Turn back the pages of history and see the men who have shaped the destiny of the world. Security was never theirs, but they lived rather than existed. Where would the world be if all men had sought security and not taken risks or gambled with their lives on the chance that, if they won, life would be different and richer? It is from the bystanders (who are in the vast majority) that we receive the propaganda that life is not worth living, that life is drudgery, that the ambitions of youth must he laid aside for a life which is but a painful wait for death. These are the ones who squeeze what excitement they can from life out of the imaginations and experiences of others through books and movies. These are the insignificant and forgotten men who preach conformity because it is all they know. These are the men who dream at night of what could have been, but who wake at dawn to take their places at the now-familiar rut and to merely exist through another day. For them, the romance of life is long dead and they are forced to go through the years on a treadmill, cursing their existence, yet afraid to die because of the unknown which faces them after death.

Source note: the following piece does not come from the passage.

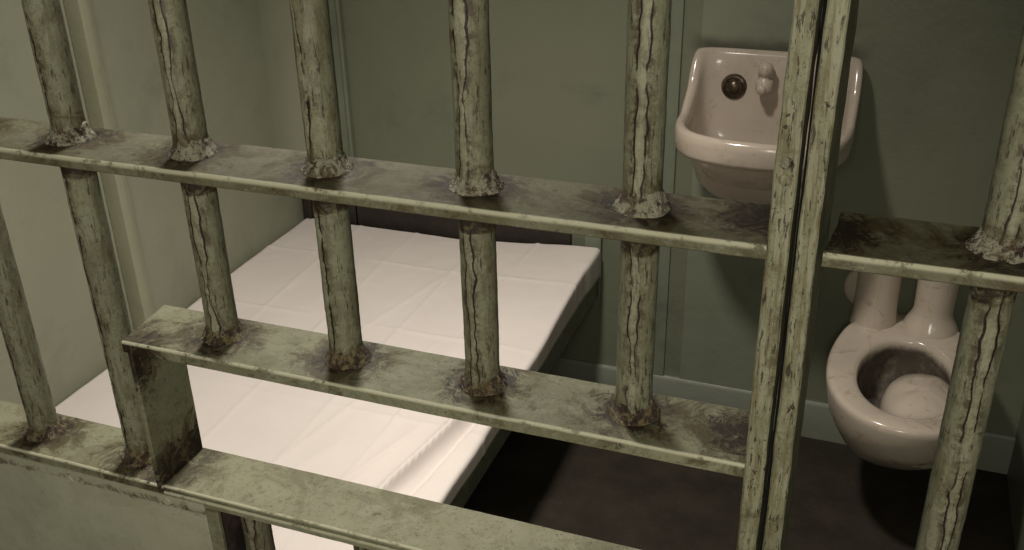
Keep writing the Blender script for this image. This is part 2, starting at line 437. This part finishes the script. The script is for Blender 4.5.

They lacked the only true courage: the kind which enables men to face the unknown regardless of the consequences.
As an afterthought, it seems hardly proper to write of life without once mentioning happiness; so we shall let the reader answer this question for himself: who is the happier man, he who has braved the storm of life and lived or he who has stayed securely on shore and merely existed?
A ship is safest at port, but thats not why we build ships.